Landa called being a part of the new turbocharged Bahraini team “an opportunity of my life,” when describing a visit to the hi-tech McLaren headquarters. And for one of the first times in his life, Landa knows he is in the driving seat at the head of the team he starts with in France.
After riding in support of Fabio Aru in the Giro d’Italia for Astana in 2015, backing up Chris Froome at the Tour in 2017, and playing his part in a series of leadership squabbles and malfunctions with Movistar in the past two years, the 30-year-old is finally where he wants to be at the top of a team, saying that he “never ran with the idea of reaching this one day.”
One threat does hang over Landa’s status as leader of the team however. Recent reports suggest former teammate Froome may be looking to leave Team Ineos, and Bahrain-McLaren is on the shortlist of candidates that may pitch for his signature. If Froome were to find himself in the Bahrain-McLaren colors, Landa may again be playing domestique de luxe.
For the moment, the four-time Tour winner’s future is unclear, and Landa is thinking more of the collective power of Team Ineos rather than the moves of its individuals, citing Egan Bernal and Geraint Thomas as hot favorites in this summer’s Grande Boucle.
“Rod Ellingworth told me that those interests of the team [regarding Froome] were not certain and it is appreciated that they come out and convey confidence to you,” Landa told AS. “I don’t know what happens inside Ineos, but I have no doubt that they will continue to be the team to beat.”
Landa played a key role in Froome’s 2017 Tour victory, leaving him to have to settle for fourth. Photo: Tim De Waele / Getty Images
Landa remained diplomatic when asked about being demoted to Plan-B so many times in his career. Earlier this week, former teammate Richard Carapaz talked of the tensions in the Movistar bus at last year’s Giro, and Nairo Quintana has expressed frustration at his former team’s ‘trident‘ approach to leadership.
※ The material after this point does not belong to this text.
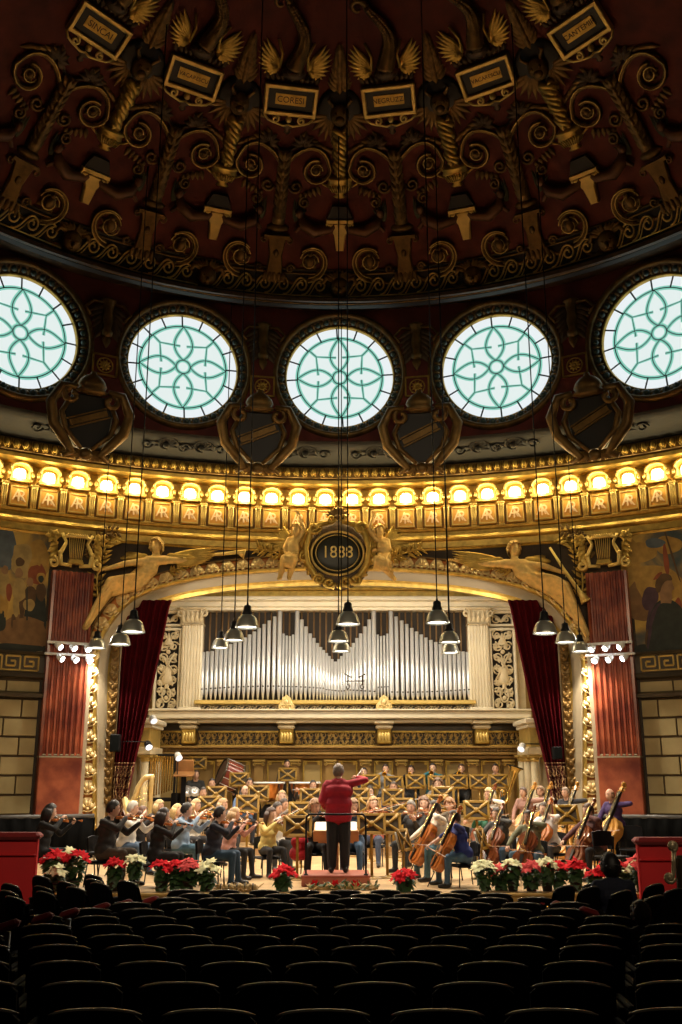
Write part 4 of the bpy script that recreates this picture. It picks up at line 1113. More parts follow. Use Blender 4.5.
    if s > 0:
        outline([(646,655),(648,632),(650,616),(655,605),(661,600),(671,600),(678,604),(684,612),(687,630),(688,655)], 'dark', 9)
        outline([(647,648),(650,618),(656,606),(661,604),(660,622),(657,655)], 'purple', 10)
        outline([(661,604),(660,596),(659,590),(671,592),(671,604),(666,607)], 'skin', 10)
        outline([(657,584),(660,578),(666,576),(671,579),(673,585),(674.5,589),(672,591),(671,596),(666,598),(661,595),(658,590)], 'skin', 11)
        outline([(655,586),(657,578),(663,573.5),(670,575),(672,580),(666,581),(662,586),(660,592),(657,592)], 'brown', 12)
        outline([(653,580),(657,574),(662,572),(660,578)], 'red', 12)
    fg.build('painted_figures', [FIG[k] for k in FM], P_)
    # key band
    K = MB(); K.sweep([(RP-.02, zk0-.16), (RP-.12, zk0-.12), (RP-.10, zk0-.02), (RP-.06, zk0), (RP-.06, zk1), (RP-.12, zk1+.03), (RP-.10, zk1+.09), (RP-.02, zk1+.1)], CC, s*(a0-.004), s*.98, 16)
    K.sweep([(RP-.02, zk0-.62), (RP-.18, zk0-.60), (RP-.20, zk0-.52), (RP-.05, zk0-.46)], CC, s*(a0-.004), s*.98, 16)
    struct(K.build('trim_%d' % (18 if s < 0 else 19), WOODDARK))
    kk = MB(); h = zk1-zk0; u = h/5.6; per = u*6
    def kp(x, z): return Vector((s*(RP-.065)*sin(a0+.006+x/RP), CC+(RP-.065)*cos(a0+.006+x/RP), zk0+h*.1+z))
    x = 0
    while x < 5.0:
        path = [(0,0),(0,4.6),(4.6,4.6),(4.6,1.4),(1.6,1.4),(1.6,3.0),(3.1,3.0)]
        pts = [(x+a_*u, b_*u) for a_, b_ in path]
        for i in range(len(pts)-1):
            A, B = kp(*pts[i]), kp(*pts[i+1]); kk.tube([A, B], .026, 4, smooth=False)
        kk.tube([kp(x+0, 0), kp(x+per, 0)], .026, 4); x += per
    struct(kk.build('trim_%d' % (20 if s < 0 else 21), GOLDL))
# ------------------------------------------------------------------ gilded sculpture over the arch
def sculpt(name, caps, M, m, label, cat, parent=None, voxel=.022, heads=(), hands=(), smooth=2):
    V, F_, mi = fuse([c if len(c) == 5 else (*c, 0) for c in caps], voxel, smooth)
    mb = MB(); mb.v = [tuple(p) for p in V]; mb.f = F_; mb.m = [0]*len(F_); mb.s = [True]*len(F_)
    for T in heads: add_head(mb, T, 0, 0, 0)
    for h in hands: add_hand(mb, *h)
    mb.m = [0]*len(mb.f)
    o = obj(name, mb.mesh(name, [m]), parent); 
    if parent is None: o.matrix_world = M; tag(o, label, cat)
    return o
FIGG = mat('figure_gilding', (.85,.57,.19), .45, .3, noise=.3, nscale=7, bump=.15, bscale=24)
def wpt(px, py, off=.25):                       # a point a little in front of the proscenium wall
    return at_cyl(px, py, CC, RP-off)
def strands(mb, pts2, r, off):                  # tube following pixels on the wall
    mb.tube([wpt(x, y, off) for x, y in pts2], r, 6)
# reclining winged figures; drawn for the left one, the right one has its own arms
def angel(s):
    nm = 'left' if s < 0 else 'right'
    mx = (lambda x: x) if s < 0 else (lambda x: x)
    e = empty('trumpet_angel', {-1: 'gilded reclining angel blowing a long trumpet, above the arch at left', 1: 'gilded reclining angel with an outstretched arm and lowered trumpet, above the arch'}[s], 'statue', 'gilded angels over the arch', loc=(0,0,0))
    if s < 0:
        W = lambda u, v, off=.22: wpt(80+u/3.79, 510+v/3.79, off)
        hips, chest, neck, head = W(205,275), W(262,222), W(288,178), W(289,140)
        kn1, kn2 = W(120,275,.34), W(105,310,.22); f1, f2 = W(20,445,.26), W(40,410,.2)
        shL, shR = W(258,192,.3), W(322,190,.28); elL, haL = W(165,205,.34), W(95,225,.34); elR, haR = W(400,192,.3), W(455,176,.34)
        tr = [W(390,184,.38), W(520,168,.38), W(600,160,.38), W(622,166,.38)]
    else:
        W = lambda u, v, off=.22: wpt(420+u/3.79, 510+v/3.79, off)
        hips, chest, neck, head = W(455,270), W(385,228), W(358,192), W(357,152)
        kn1, kn2 = W(545,290,.34), W(535,330,.22); f1, f2 = W(632,470,.26), W(610,430,.2)
        shL, shR = W(322,204,.3), W(395,204,.28); elL, haL = W(235,205,.34), W(130,190,.34); elR, haR = W(470,212,.34), W(535,235,.34)
        tr = [W(492,142,.40), W(545,225,.40), W(605,310,.40), W(628,345,.40)]
    t3 = lambda p: tuple(p)
    caps = [(t3(hips), t3(chest), .21, .19), (t3(chest), t3(neck), .20, .10), (t3(shL), t3(shR), .11, .11), (t3(neck), t3(head), .085, .08), (t3(hips), t3(kn1), .20, .14), (t3(hips), t3(kn2), .19, .13), (t3(kn1), t3(f1), .14, .07), (t3(kn2), t3(f2), .13, .07),
            (t3(shL), t3(elL), .085, .07), (t3(elL), t3(haL), .07, .045), (t3(shR), t3(elR), .085, .07), (t3(elR), t3(haR), .07, .045)]
    caps = [(a, b_, r0*1.22, r1*1.2) for a, b_, r0, r1 in caps]
    br = (chest-hips).normalized(); c2 = chest + br*.05
    dx = (shR-shL).normalized()
    caps += [(t3(c2+dx*.10+Vector((0,-.14,0))), t3(c2+dx*.10+Vector((0,-.15,0))), .085, .085), (t3(c2-dx*.10+Vector((0,-.14,0))), t3(c2-dx*.10+Vector((0,-.15,0))), .085, .085)]
    nrm = Vector((0,-1,0)); X = Vector((1,0,0))
    T = Matrix.Translation(head) @ Matrix(((1,0,0,0),(0,-1,0,0),(0,0,1,0),(0,0,0,1))) @ Matrix.Scale(1.45, 4)
    T = Matrix.Translation(head) @ Matrix.Rotation(pi + (-.3 if s < 0 else .2), 4, 'Z') @ Matrix.Scale(1.75, 4)
    sculpt('body', caps, None, FIGG, None, None, e, .03, heads=[T], hands=[(haL, (haL-elL), (0,-.3,-1), 1.4, .3, 1), (haR, (haR-elR), (0,-.3,-1), 1.4, .6, -1)])
    h = hair_mesh('curly', 3); b = MB(); b.add([T @ Vector(p) for p in h.v], h.f, True); b.build('hair', FIGG, e)
    # drapery over hips and legs
    d = MB(); rnd = random.Random(5)
    for i in range(15):
        q = i/14; a = hips.lerp(chest, .35) + (kn1-kn2)*(.2-q*.9) ; k = kn1.lerp(kn2, q)+Vector((0,-.10,0)); f = f1.lerp(f2, q)+Vector((0,-.06,0))
        pts = [a+Vector((0,-.22,0)), hips.lerp(k, .5)+(kn1-kn2)*(.7-1.4*q)*.6+Vector((0,-.22,0)), k+Vector((0,-.10,0)), k.lerp(f, .5)+Vector((0,-.12,.05*sin(i*2))), f+Vector((0,-.05,0))]
        d.tube(smooth_pts([tuple(p) for p in pts], 4), [.05]*8+[.045]*9, 6)
    for i in range(5):
        a = hips.lerp(chest, .25+.1*i)-dx*.24+Vector((0,-.16,0)); c = hips.lerp(chest, .10+.1*i)+dx*.26+Vector((0,-.16,0)); d.tube([a, a.lerp(c, .5)+Vector((0,-.14,-.05)), c], .04, 5)
    d.build('drapery', FIGG, e)
    t = MB(); t.tube(tr, [.03,.04,.055,.13], 10); t.tube([tr[-1], tr[-1]+(tr[-1]-tr[-2]).normalized()*.02], [.13,.15], 10); t.build('trumpet', GOLDL, e)
    for q in (-1, 1):
        w = MB(); root = (shL if q < 0 else shR) + Vector((0,.10,.05)); L = 1.45 if (q > 0) == (s < 0) else .75
        L = 1.55 if q*s < 0 else .95
        for i in range(9):
            ang = radians(28 - i*6); l = L*(1-.05*i)
            tip = root + Vector((q*l*cos(ang), .02, l*sin(ang)*.45)); st_ = root + Vector((q*.1*i*.3, 0, .05-.02*i))
            w.leaf(st_, tip, .09, .06)
        for i in range(6): w.leaf(root+Vector((q*.08*i,-.03,.06)), root+Vector((q*(.3+.1*i),-.05,.12-.02*i)), .07, .05)
        w.build('wing', GOLD, e)
    return e
angel(-1); angel(1)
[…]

“There are so many people so good and so close to winning, and the differences are so minimal that any gesture of help between teammates from one day to another day can make a difference,” Landa said. “Each experience has given me something and has brought me to what I am today”
Despite coming oh-so-close to grand tour podiums on three occasions but always missing out due to team duties during his two-year tenure with Movistar, Landa reflected only positively on his time with the Spanish team.
“My experience at Movistar has been very positive,” Landa said. “Despite everything it may have seemed, I am very grateful to my two years there, to the way they work, to the people I have met, colleagues and directors, who are the best I have seen in my career. From the beginning, I knew where I was going. Nairo and Alejandro were already there when I went, and I can’t get mad about that.”
“Now, look, I have a new opportunity, with no other leader at my side to take responsibility down, and we will see what comes of it.”
After the Tour, Landa is uncertain of his race schedule, with a run at home race the Vuelta a España a possibility. For now however, his focus in on the podium in Paris this September — though he will be casting a sideways glance toward reports on Froome’s future.